Methyl bromide is particularly important to farmers in Florida's warm climate, killing everything from termites to nematodes. Strawberry farmers, most of whom in Florida are clustered around the Plant City area, say it essentially sterilizes the soil.
"It's a panacea," said Chip Hinton, executive director of the Florida Strawberry Growers Association.
Hinton said scientists have been working to develop an alternative. But none have proven nearly as effective. Without the pesticide, crop yields for strawberries can be reduced by up to 26 percent.
"That's rough for farmers," Hinton said. "People in the industry wouldn't feel as bad about the reduction if everybody was on the same playing field. But they apply a different set of rules for developing countries."
Hinton said limiting the supply of the pesticide particularly affects many farmers who grow winter crops such as strawberries or tomatoes. That's because they plant and need methyl bromide late in the year, when farmers from other parts of the nation have used up much of the available supply.
Costs also have increased, farmers say.
Grooms, the Plant City farmer, said methyl bromide cost about 60 cents a pound a decade ago. Today, it's about $3 a pound, he said, and increasing all the time. He said strawberry growers use about 200 pounds an acre.
"People don't understand and the (Environmental Protection Agency) definitely doesn't understand expenses continue to go up in the agriculture world," Grooms said. "And we don't have the means to pass it along in our product.

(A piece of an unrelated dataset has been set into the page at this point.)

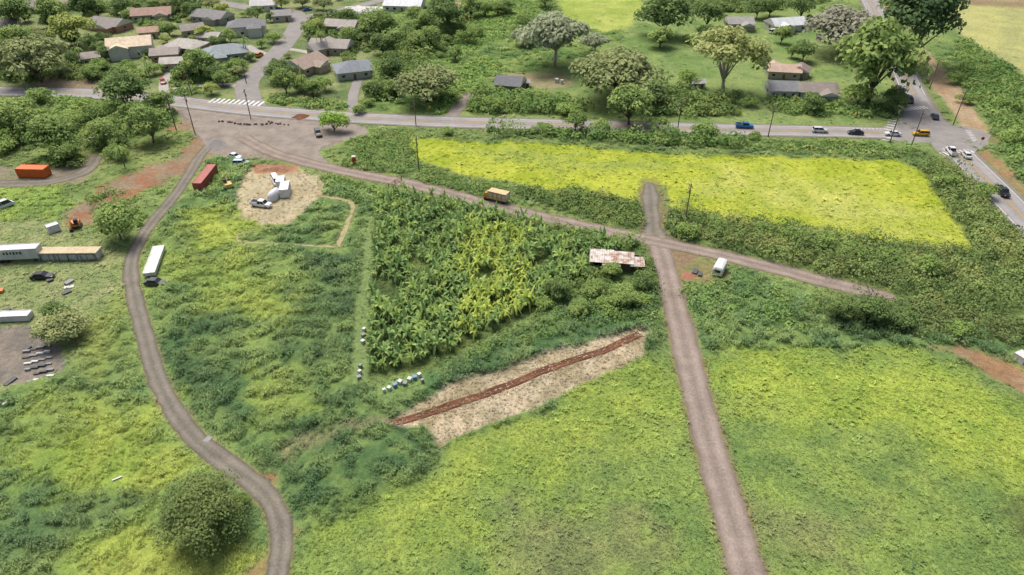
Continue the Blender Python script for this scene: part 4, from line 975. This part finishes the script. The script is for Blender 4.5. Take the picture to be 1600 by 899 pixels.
mb=MB();mb.box(0,0,1.0,5.6,.1,.18);mb.box(0,0,.55,5.6,.1,.18);part(e,"rail",mb,[paint("tan_board",(196,160,120),.7)])
for x in (-2.7,0,2.7):
    mb=MB();mb.box(x,0,.6,.16,.2,1.2);part(e,"post",mb,[BARK])
def digger(px,py,rot,col,label):
    p=U(px,py,.8);e=top("excavator",label,"excavator",(p[0],p[1],0),rot);M=paint("machine_paint",col,.5)
    for s in (-1,1):
        t=MB();t.loft([[(-1.5,s*1.0-.22,.35),(-1.2,s*1-.22,.05),(1.2,s*1-.22,.05),(1.5,s*1-.22,.35),(1.2,s*1-.22,.7),(-1.2,s*1-.22,.7)],[(-1.5,s*1.0+.22,.35),(-1.2,s*1+.22,.05),(1.2,s*1+.22,.05),(1.5,s*1+.22,.35),(1.2,s*1+.22,.7),(-1.2,s*1+.22,.7)]]);part(e,"track",t,[TYRE])
    b=MB();b.box(-.4,0,1.2,2.4,2.0,.9,0,.92,.92);part(e,"body",b,[M])
    c=MB();c.box(.45,.45,1.95,1.1,.9,1.3,0,.9,.9);part(e,"cab",c,[glass()])
    a=MB();a.tube((.7,-.3,1.3),(2.3,-.3,3.0),.18,.14,6);a.tube((2.3,-.3,3.0),(3.5,-.3,1.6),.14,.1,6);part(e,"arm",a,[M])
    k=MB();k.box(3.5,-.3,1.2,.6,.8,.7,0,.6,1);part(e,"bucket",k,[TYRE])
digger(356,290,2.2,(216,190,110),"yellow excavator standing among grass");digger(118,352,-1.2,(214,130,80),"orange excavator beside dirt ground")
def pile(px,py,R,Hh,mat,label,name="gravel_pile"):
    p=U(px,py,0);n=28;V=[(0,0,Hh)];Fs=[]
    for k,(rr,hh) in enumerate(((.3,.82),(.6,.45),(.85,.12),(1.05,-.05))):
        for i in range(n):
            a=2*math.pi*i/n;q=R*rr*(1+.25*(vnoise(np.array([math.cos(a)*2+px]),np.array([math.sin(a)*2+k*.3]),3)[0]-.5)*2)
            V.append((q*math.cos(a),q*math.sin(a),Hh*hh*rng.uniform(.85,1.15)))
    for i in range(n): Fs.append((0,1+i,1+(i+1)%n))
    for k in range(3):
        for i in range(n):
            a=1+k*n+i;b=1+k*n+(i+1)%n;Fs.append((a,a+n,b+n,b))
    me=bpy.data.meshes.new(name);me.from_pydata(V,[],Fs);me.materials.append(mat);me.polygons.foreach_set("use_smooth",[True]*len(Fs))
    o=bpy.data.objects.new(name,me);o.location=(p[0],p[1],0);link(o,label,"pile")
pile(337,225,3.4,1.7,ASPH2,"grey gravel pile beside the yard");pile(470,183,3.0,.8,BRND,"dark mulch pile on the yard edge","mulch_pile")
pile(430,265,2.0,.8,REDD,"reddish soil pile on cleared ground","soil_pile");pile(442,267,1.6,.6,REDD,"reddish soil pile on cleared ground","soil_pile");pile(415,266,1.3,.5,REDD,"reddish soil pile on cleared ground","soil_pile")
pile(1076,432,1.8,.4,REDD,"reddish soil pile near white trailer","soil_pile")
def rockmesh(seed):
    r=np.random.default_rng(seed);mb=MB();rings=[]
    for z,s in ((-.1,.8),(.25,1.0),(.55,.8),(.75,.35)):
        rings.append([(s*.6*math.cos(t)*r.uniform(.8,1.2),s*.5*math.sin(t)*r.uniform(.8,1.2),z+r.uniform(-.05,.05)) for t in np.linspace(0,2*math.pi,9)[:-1]])
    mb.loft(rings);return mb.mesh("rock",[paint("lava_rock",(126,112,104),.9,0,.3,4)])
RK=[rockmesh(i) for i in range(3)]
for a,b,n in (((344,190),(385,196),9),((385,196),(425,194),9),((420,192),(455,197),7),((1060,340),(1080,350),3)):
    for i in range(n):
        q=U(*a)*(1-i/n)+U(*b)*i/n+rng.normal(0,.3,2);o=bpy.data.objects.new("boulder",RK[i%3]);o.location=(*q,0);s=rng.uniform(.5,.9);o.scale=(s,s,s);o.rotation_euler=(0,0,rng.uniform(0,6))
        link(o,"brown lava boulder lining the gravel yard","boulder","boulders lining the yard")
WB=paint("white_box",(222,222,218),.6);BB=paint("blue_box",(120,155,190),.6);GB=paint("grey_box",(150,152,152),.7)
def crate(px,py,s=.8,mat=WB,label="stacked white hive box on grass",h=.8,cat="box",name="storage_crate",L=1.0,rot=None):
    p=U(px,py,h/2);mb=MB();mb.box(0,0,h*.22,s*L,s,h*.44,0);mb.box(0,0,h*.66,s*L*.96,s*.96,h*.40,0);mb.box(0,0,h*.9,s*L*1.06,s*1.06,h*.07,0)
    o=bpy.data.objects.new(name,mb.mesh(name,[mat]));o.location=(p[0],p[1],.02);o.rotation_euler=(0,0,rng.uniform(0,1.5) if rot is None else rot);link(o,label,cat,"boxes along the plantation edge")
for i,(x,y_) in enumerate([(569,515),(568,524),(567,534),(563,572),(562,581),(561,590),(608,607),(617,602),(625,597),(633,600),(640,593),(648,590),(655,586),(660,595),(600,610)]):
    crate(x,y_,rng.uniform(.5,.75),[WB,GB,WB,BB][i%4] if i>5 else [WB,GB][i%2],["stacked white hive box on grass","grey hive box on grass","stacked white hive box on grass","pale blue hive box on grass"][i%4] if i>5 else ["stacked white hive box on grass","grey hive box on grass"][i%2])
DB=paint("dark_scrap",(90,92,94),.7,0,.3,2)
LB={WB:"white stacked pallet goods on lot",GB:"grey stacked pallet goods on lot",DB:"dark scrap machinery pile on lot"}
for (x,y_,m,s,h,L) in [(108,441,GB,1.1,.5,1.6),(108,449,WB,.9,.3,2),(104,457,DB,1.1,.4,1.5),(78,438,DB,.9,.5,1.3),(16,596,DB,.9,.3,2.4),(8,630,WB,.9,.5,1),(42,545,DB,.9,.4,1.6),(110,490,DB,1.2,.7,1.6),(96,486,DB,.9,.5,1.4),(12,486,DB,.9,.7,1.4),(0,455,paint("orange_box",(220,130,60),.5),1.1,.7,1.2),(840,314,GB,.8,.5,1.2),(853,316,WB,.8,.5,1),(829,312,GB,.8,.5,1),(1596,560,WB,2,2.2,1),(183,748,WB,.25,.2,5),(325,686,GB,.9,.05,1.4),(1086,424,DB,1.0,.4,2),(1094,428,DB,.8,.4,2),(870,126,WB,1.2,1.6,1),(878,128,WB,1.0,1.6,1)]:
    crate(x,y_,s,m,LB.get(m,"orange storage bin on lot"),h,"stacked goods","pallet_stack",L)
# tidy rows of goods on the dark lot
for r_ in range(4):
    for c_ in range(6):
        x=74-r_*11+c_*1.2-(c_%2)*1.5;y_=540+c_*9.5+r_*3.0
        if rng.random()<.15: continue
        m=[WB,GB,DB,GB][rng.integers(4)]
        crate(x,y_,.42,m,LB[m],rng.uniform(.2,.45),"stacked goods","pallet_stack",rng.uniform(2,3.2),rot=.12+rng.normal(0,.05))
def pole(bx,by,h=11,label="wooden utility pole with crossarm beside road"):
    p=U(bx,by);e=top("utility_pole",label,"utility pole",(p[0],p[1],0),rng.uniform(-.3,.3)+math.pi/2,"utility poles along the roads")
    m=MB();m.tube((0,0,-.1),(0,0,h),.17,.11,8);part(e,"post",m,[BARK])
    m=MB();m.box(0,.12,h-.6,2.4,.12,.14);m.box(0,.12,h-1.5,1.8,.1,.12);part(e,"crossarm",m,[BARK])
    m=MB()
    for x in (-1.1,-.4,.4,1.1): m.tube((x,.12,h-.5),(x,.12,h-.25),.06,.04,6)
    part(e,"insulator",m,[GB])
    m=MB();m.tube((.3,0,h-2.6),(.3,0,h-1.8),.22,.22,8);part(e,"transformer",m,[GB])
for b,h in (((276,205),12),((305,210),13),((392,186),10),((655,272),11),((650,196),9),((1058,208),11),((1200,214),10),((1390,224),12),((1424,228),11),((1452,140),11),((1489,196),11),((1070,350),11),((45,152),11),((385,130),8),((300,150),9),((1395,175),9)): pole(*b,h)
def sign(bx,by,shape,col,label,h=2.4):
    p=U(bx,by);e=top("road_sign",label,"road sign",(p[0],p[1],0),rng.uniform(-.2,.2))
    m=MB();m.tube((0,0,0),(0,0,h),.04,.04,6);part(e,"post",m,[RIM])
    m=MB();n={'d':4,'o':8}[shape];m.tube((0,-.05,h),(0,-.08,h),.5,.5,n);part(e,"panel",m,[paint("sign_face",col,.5)])
sign(672,178,'d',(232,176,30),"yellow diamond warning sign beside highway");sign(1531,228,'o',(200,40,34),"red octagonal stop sign at junction");sign(453,170,'d',(232,190,60),"yellow warning sign beside highway")
# ---------------------------------------------------------------- camera, light, world
cd=bpy.data.cameras.new("camera");cam=bpy.data.objects.new("camera",cd);COL.objects.link(cam)
cam.location=(0,0,H);cam.rotation_euler=(math.radians(90)-PITCH,0,0);cd.lens=24;cd.sensor_width=36;cd.clip_end=6000;scene.camera=cam
EL=math.radians(62);AZ=math.radians(-35)
w=bpy.data.worlds.new("World");scene.world=w;w.use_nodes=True;nt=w.node_tree
bg=nt.nodes["Background"];sky=nt.nodes.new("ShaderNodeTexSky");sky.sky_type='NISHITA';sky.sun_disc=False
sky.sun_elevation=EL;sky.sun_rotation=AZ;sky.dust_density=6.0;sky.ozone_density=.3;sky.air_density=1.0
nt.links.new(sky.outputs[0],bg.inputs[0]);bg.inputs[1].default_value=0.15
sl=bpy.data.lights.new("sun",'SUN');sl.energy=3.2;sl.angle=math.radians(34);sl.color=(1,.965,.915)
so=bpy.data.objects.new("sun",sl);COL.objects.link(so)
dirv=Vector((math.sin(AZ)*math.cos(EL),math.cos(AZ)*math.cos(EL),math.sin(EL)))
so.rotation_euler=dirv.to_track_quat('Z','Y').to_euler()
scene.view_settings.view_transform='Standard';scene.view_settings.look='None';scene.view_settings.exposure=0
print("done",time.time()-T0)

If we charge too much, people just don't buy it."
Some environmentalists contend the United States should not continue to ask for extensions.
"Catering to a handful of big chemical and agribusiness interests, the Bush administration is actually expanding the use of this dangerous, ozone-destroying chemical," said David Doniger, a policy director at the Natural Resources Defense Council.
Farmers say they haven't taken for granted year-to-year extensions on methyl bromide, despite environmentalists' charges that the Bush administration is doing everything it can to protect them.
Some see each extension as an empty victory, given a continued curtailing of the amount of the pesticide farmers can use.
"My whole point is, if it's deemed environmentally sensitive, then deem it that way on a global basis," said Tony DiMare, vice president of DiMare Ruskin Inc., which grows about 5,000 acres of tomatoes in Florida."Phase it out for everybody around the world. It's typical government bureaucracy."
Information from the Associated Press was used in this report.